Театральный режиссер, ленинградец Борис Ротенштейн (он сейчас ставит в барселонской Фойе Олби, Ионеску, Гибсона, Пинтера, Мрожека на испанском и каталонском языках) помнит талантливой памятью свое впечатление от рассказа. Когда мы однажды с Ротенштейном зашли к Горенштейну, он рассказал писателю о своем потрясении от рассказа и о том, как всю остальную жизнь он помнил его и недоумевал, как же автор такого уровня мгновенно исчез из литературной жизни. "Именно в "Юности", - говорил он, - возникали тогда новые имена. Там мы познакомились с молодыми Борисом Балтером, Василием Аксеновым, Анатолием Гладковым. Остальные - толстые журналы - отставали от "Юности", запаздывали. Помню фотографию достаточно еще молодого человека и на левой стороне разворота, картинку в пол-листа с укутанным в зимнюю одежду мальчиком, и рядом - текст. Рассказ не соответствовал фотографии молодого автора с незнакомой фамилией. Это был по существу рассказ взрослого, зрелого, сформировавшегося писателя, который сразу засел в памяти как тот, от которого надо что-то ожидать. Я хочу читать, что он еще напишет. Шли годы, иногда я вспоминал рассказ и думал: "А вот этот, который написал тот рассказ - где он?" Понятно, Дудинцев - первая ласточка свободы опубликовавший в 1957 году в "Новом мире" роман "Не хлебом единым", исчез, потому что произошел политический скандал. Этот же автор исчез тихо. Спустя много лет я, наконец, увидел его фамилию в титрах фильма Тарковского "Солярис" и подумал: "Ну, наконец, вот он!"

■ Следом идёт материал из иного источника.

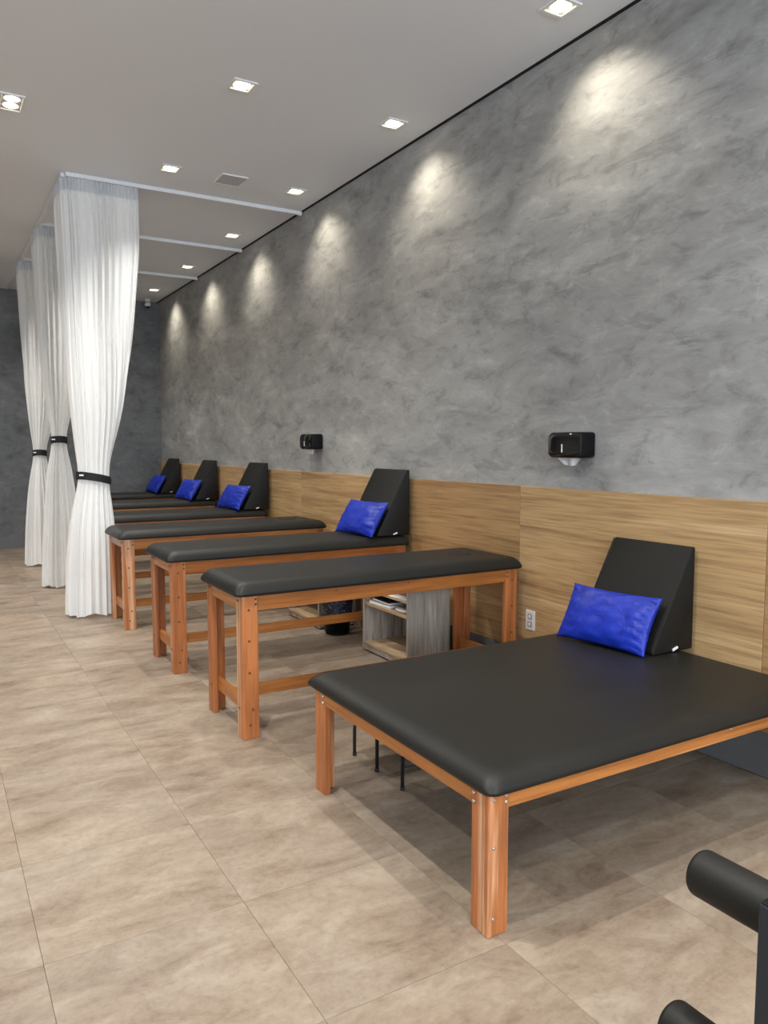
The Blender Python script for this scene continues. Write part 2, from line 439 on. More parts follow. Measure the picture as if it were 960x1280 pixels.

Сейчас я думаю: как тяжело было слушать это Горенштейну. Ротенштейн (Горенштейна забавляло созвучие фамилий) прочитал одну из сцен из "Хроник времен Ивана Грозного", опубликованную в нашем журнале (она называлась "На крестцах"*) и этим окончательно покорил писателя. Помню, как они развеселились и рассказывали анекдоты. И Горенштейн согласился прочитать что-то из своих бурлесков, которые он читал разухабисто, хулиганисто "Выступление ветерана Октябрьской революции перед комсомольцами":
______________
* Зеркало Загадок, 1997, 6.
С утра начались беспорядки
Бегут и кричат караул!
Какой-то на серой лошадке
По виду казак-есаул
Скомандовал - "шашки"!
У Сашки скатилася с плеч голова.
Его хоронила с почетом
Рабочая наша братва.
"Пугнуть бы надо буржуев
Да так, чтоб наклали в штаны".
Сказал Митрофан Чугуев,
Калека японской войны.
Мы водкой беду заглушали
С рабочих придя похорон,
Однако мутил сознанье
Хитрец меньшевик Арон.
Но в час роковой невзгоды
Попал меньшевик в капкан.
Его заменил на заводе
Рабочий партиец Иван.
Когда пулеметы пропели
С народной мечтой в унисон,
Расстрелян был на рассвете
Хитрец, меньшевик Арон.
Младший браток пулемета
Семизарядный наган
В тридцатых годах поработал
За дело рабоче-крестьян.
То было время героев,
Подвиг и труд везде
В стахановских ли забоях,
В забоях ли НКВД.
В бессонных своих подземельях
Не мы нарушали закон,
Как пишет там за кордоном
Международный Арон.
Запомнил вражий затылок
Закона советского сталь,
Когда календарь революции
Сменил Октябрем Февраль.
Идет юбилейная дата...
Не помню какого числа...
Мне воздуха не хватает...
Октябрь... Пора, брат, пора...
Небо такое синее...
Солнце...Открыть бы окно...
Когда-то мы брали Зимний...
Мне что-то в глазах темно...
Откройте, откройте пошире...
Навстречу... Инфаркт... Пулемет...
. . . . . . . . . . . . . . . . . . . . . . . . . . . . . . .
В среду похоронили
Умер товарищ Федот
В коридоре прощались долго. Ротенштейн сказал: "Позвольте мне мысленно пожать вам руку!". А потом рассказал один из анекдотических сюжетов Раневской. Раневская идет по Дерибасовской, а навстречу ей - толстая одесская еврейка. Она узнает Раневскую, останавливается, протягивает к ней обе руки и кричит: "Стойте, вы - это она?" Раневская: "Ну, наверное, я - это она". Одесситка: "Позвольте мне мысленно пожать вам руку" - хватает Раневскую за руку и выворачивает ей ключицу." Фридрих в ответ рассказал анекдот об одессите с арбузом.